Tonight, podcast and curatorial joint Matchcuts will throw their sixth monthly screening at Spectacle. In their episodes, Nick Faust and Kachine Moore tackle a weekly crop blockbusters, documentaries, and moving image exhibition—from mass market to art market—with humor and insight. Their events take a similarly freewheeling approach to disciplinary boundaries, pairing an "Occupy-era sex satire" with Paul Morrissey's Women in Revolt, or showcasing little-seen works like Yvonne Rainer's late feature on menopause and Chantal Akerman's film on choreographer Pina Bausch.

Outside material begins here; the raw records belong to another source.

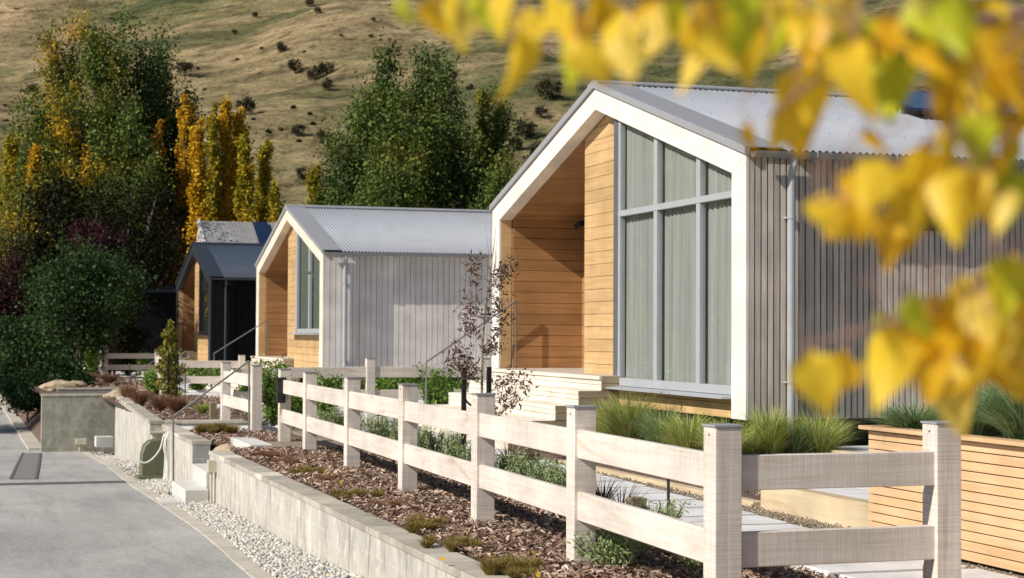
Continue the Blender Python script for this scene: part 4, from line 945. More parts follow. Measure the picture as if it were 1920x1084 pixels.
# bronze sapling with black stakes
def sapling():
    p = onz(898, 830, 0); p = ony(908, 800, 19.6)
    base = (5.2, 16.3, 0)
    D_ = 0
    q = onz(905, 872, 0); base = (float(q[0]), float(q[1]), 0)
    t = thing('bronze_sapling', base, 'thin young sapling with dry bronze leaves tied between two black stakes', 'sapling')
    s = 17.4/3240
    dpt = float(np.dot(q-CP, AX[2])); s = dpt/FPX
    def L(px, py, o_=0): v = (AX[0]*(px-905)+AX[1]*(872-py))*s+AX[2]*o_; return Vector((float(v[0]), float(v[1]), float(v[2])))
    b = MB(); b.tube([L(905, 872), L(903, 760), L(905, 640), L(912, 560), L(925, 470), L(930, 425)], [.016, .014, .011, .009, .005, .002], 6)
    tips = []
    for (ax, ay, bx, by) in ((905, 760, 990, 715), (905, 790, 965, 745), (905, 700, 850, 640), (905, 690, 835, 685), (907, 650, 955, 600), (910, 600, 880, 560), (915, 560, 950, 510), (907, 630, 870, 600), (905, 720, 860, 690), (920, 500, 915, 400), (925, 520, 945, 460), (905, 740, 960, 690), (908, 610, 940, 560), (905, 800, 930, 775), (890, 560, 893, 490), (905, 668, 925, 640), (912, 540, 960, 488)):
        for rep in range(2):
            o2 = random.uniform(-.3, .3); P1 = L(bx+random.uniform(-14, 14), by+random.uniform(-14, 14), o2); P0 = L(ax, ay); mid = (P0+P1)/2+Vector((0, 0, -.03))
            b.tube([P0, mid, P1], [.005, .004, .0015], 4, False)
            if by > 470: tips += [P0.lerp(P1, u_) for u_ in np.linspace(.35, 1.05, 60)]
    b.build('trunk', BARKL, t)
    T = np.array([list(v) for v in tips]); leaves('foliage', T+RNG.normal(0, .045, T.shape), .062, L_BRN, t, .30)
    ST = 'thick black stakes of the bronze sapling'
    for (px, y0, y1, lab) in ((870, 690, 905, 'thick black stake left of the bronze sapling'), (917, 688, 880, 'thick black stake right of the bronze sapling')):
        a = L(px, y0); o = MB().box(-.022, .022, -.022, .022, 0, float(a.z)).build('tree_stake', BLACK, loc=(base[0]+a.x, base[1]+a.y, 0)); tag(o, lab, 'stake', ST)
    c_ = [L(870, 745), L(880, 758, -.02), L(895, 762, -.03), L(905, 755, -.02), L(917, 740)]
    o = MB().tube(smooth_path(c_), .012, 5).build('tree_tie', BLACK, loc=base); tag(o, 'black rubber strap looped around the bronze sapling', 'strap')
sapling()
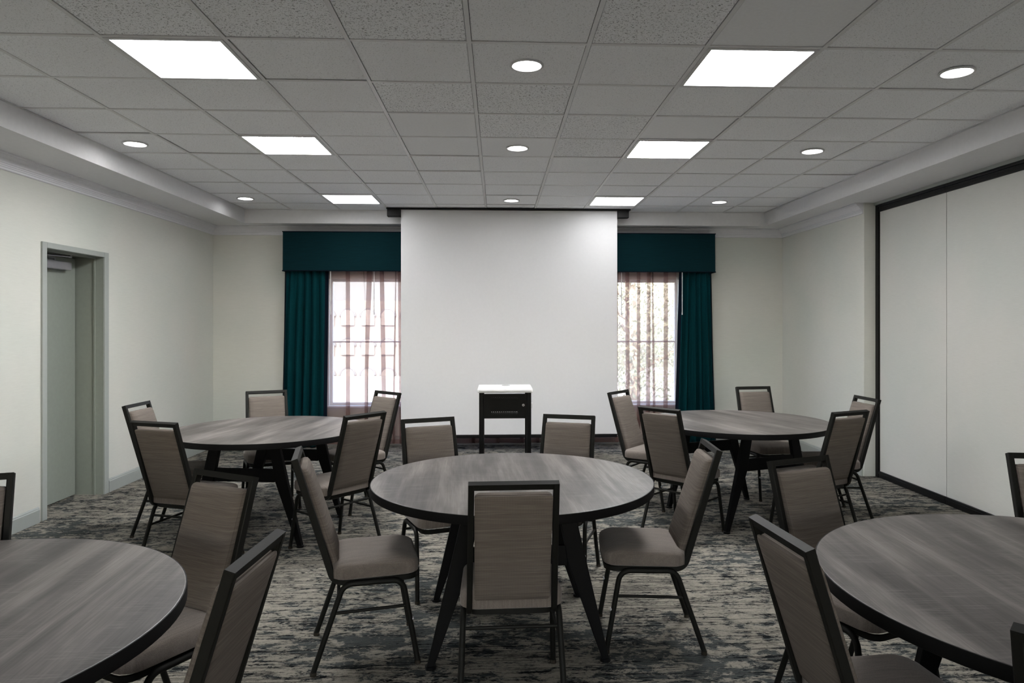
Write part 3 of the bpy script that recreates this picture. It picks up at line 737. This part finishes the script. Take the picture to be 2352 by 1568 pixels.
# ------------------------------------------------ outdoors seen through the windows
g_ = struct(box('ground', -14, 14, YF-14, 26, -.3, -.12, M['lawn']))
bm = bmesh.new()
FY = 22.0
b = thing('neighbour_building', 'pale building with rows of arched windows seen through the left sheer curtain', 'building', (-5, FY, -.12))
bm = bmesh.new(); add_box(bm, -6, 5.2, .12, .5, 0, 2.35); obj('wall', bm, M['stone'], b)
bm = bmesh.new(); add_box(bm, -6.1, 5.3, .3, .7, 2.35, 7); obj('upper_wall', bm, M['facdark'], b)
for r_ in range(3):
    for c_ in range(14):
        x0 = -4.2+c_*.62; z0 = r_*.92-.25; wd = .40
        bm = bmesh.new(); pts = [(x0, max(0, z0)), (x0+wd, max(0, z0))]+[(x0+wd/2+wd/2*cos(pi*q/10), z0+.28+wd/2*sin(pi*q/10)) for q in range(11)]
        f1 = [bm.verts.new((x, .118, z)) for x, z in pts]; f2 = [bm.verts.new((x, .06, z)) for x, z in pts]
        bm.faces.new(f1); bm.faces.new(f2[::-1])
        for q in range(len(pts)): bm.faces.new((f1[q], f2[q], f2[(q+1) % len(pts)], f1[(q+1) % len(pts)]))
        obj('arched_window', bm, M['archpane'], b)
        bm = bmesh.new(); sweep(bm, [Vector((x0+wd/2+(wd/2+.03)*cos(pi*q/10), .09, z0+.28+(wd/2+.03)*sin(pi*q/10))) for q in range(11)], rrect(.03, .028, .01, 1), (0, 1, 0))
        obj('arch_moulding', bm, M['facdark'], b)
def tree(x, y, h, rr, label, seed):
    rnd = random.Random(seed); t = thing('tree', label, 'tree', (x, y, -.12))
    bm = bmesh.new(); sweep(bm, [Vector((0, 0, 0)), Vector((.05, 0, h*.3)), Vector((-.05, .05, h*.8))], circ(.09, 8), (1, 0, 0))
    for q in range(7):
        a = q*.9; sweep(bm, [Vector((0, 0, h*(.2+.08*q))), Vector((cos(a)*rr*.7, sin(a)*rr*.7, h*(.35+.09*q)))], circ(.03, 6), (0, 0, 1))
    obj('trunk', bm, M['bark'], t, True)
    vs = []; fs = []
    for q in range(9000):
        while True:
            p = Vector((rnd.uniform(-1, 1), rnd.uniform(-1, 1), rnd.uniform(-1, 1)))
            if .3 < p.length < 1: break
        c = Vector((p.x*rr, p.y*rr, h*.52+p.z*h*.5)); u_ = Vector((rnd.gauss(0, 1), rnd.gauss(0, 1), rnd.gauss(0, 1))).normalized(); v_ = u_.orthogonal().normalized(); s_ = rnd.uniform(.03, .06)
        n0 = len(vs); vs += [c+u_*s_, c+v_*s_*.5, c-u_*s_, c-v_*s_*.5]; fs.append((n0, n0+1, n0+2, n0+3))
    me = bpy.data.meshes.new('foliage'); me.from_pydata(vs, [], fs); me.materials.append(M['leaf'])
    o = bpy.data.objects.new('foliage', me); COL.objects.link(o); o.parent = t; o['kind'] = 'stuff'
tree(2.3, 12.0, 3.8, 1.5, 'leafy tree outside behind the right sheer curtain, nearer one', 1)
tree(6.6, 16.5, 4.6, 1.9, 'taller leafy tree outside, farther right beyond the window', 2)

This month they present Alex Mar's 2010 film American Mystic, a mosaic documentary about three young men and women scattered in the United States, each immersed in non-mainstream religious practice. Morpheus is a priestess, and the film catches her as she attempts to transform inherited land in Santa Clara into a Pagan community space. Kublai is a black spiritualist-in-training in the burned-over district, and we watch him feel his way into articulating his spiritual worldview, and attend meetings at Lily Dale. Chuck is a Sioux Native American. He maintains a connection to native traditions by sundancing, against a number of personal and social obstacles. The movie, edited by Andy Grieve, does a good job of presenting their respective portraits seamlessly, while letting each component speak for itself. Grieve has cut some of the more interesting mediations on American life and spectacle in recent memory, including the 30 for 30 doc June 17th, 1994, Alex Gibney's Going Clear, and the Lil Wayne The Carter documentary.

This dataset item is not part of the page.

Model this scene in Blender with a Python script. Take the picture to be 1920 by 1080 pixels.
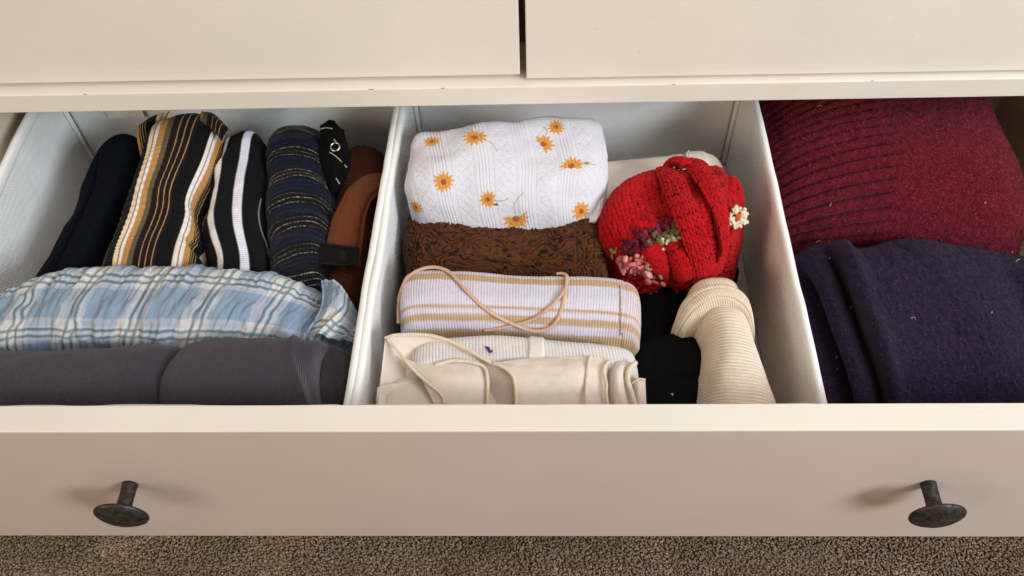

The Bush years saw a wave of religion documentaries as filmmakers attempted to assess the state of religious pluralism post-9/11 and grapple with the rise of the religious right. The trend might have culminated with Bill Maher's sneering road trip Religulous, released just weeks before Obama's election. Maher and Mar couldn't have made more different films. American Mystic is subdued and sensitive. It transforms the images of quotidian tasks and rituals with self-delivered narration. It explores the strange relationship between private religious practice and contemporary life, for sure, but doesn't editorialize or bludgeon you with cloying knowingness.
Following the release of the film, Mar continued to study American witchcraft. She published the book Witches in America, both praised by the press and criticized by the Pagan community. Her trips into the communities and inner lives of fringe religious practitioners pose real questions about the nature of belief, and she takes these questions seriously. Her work seems to be motivated by genuine curiosity and empathy and is not contrived, too rare for recent religion docs. Mar will appear at the screening.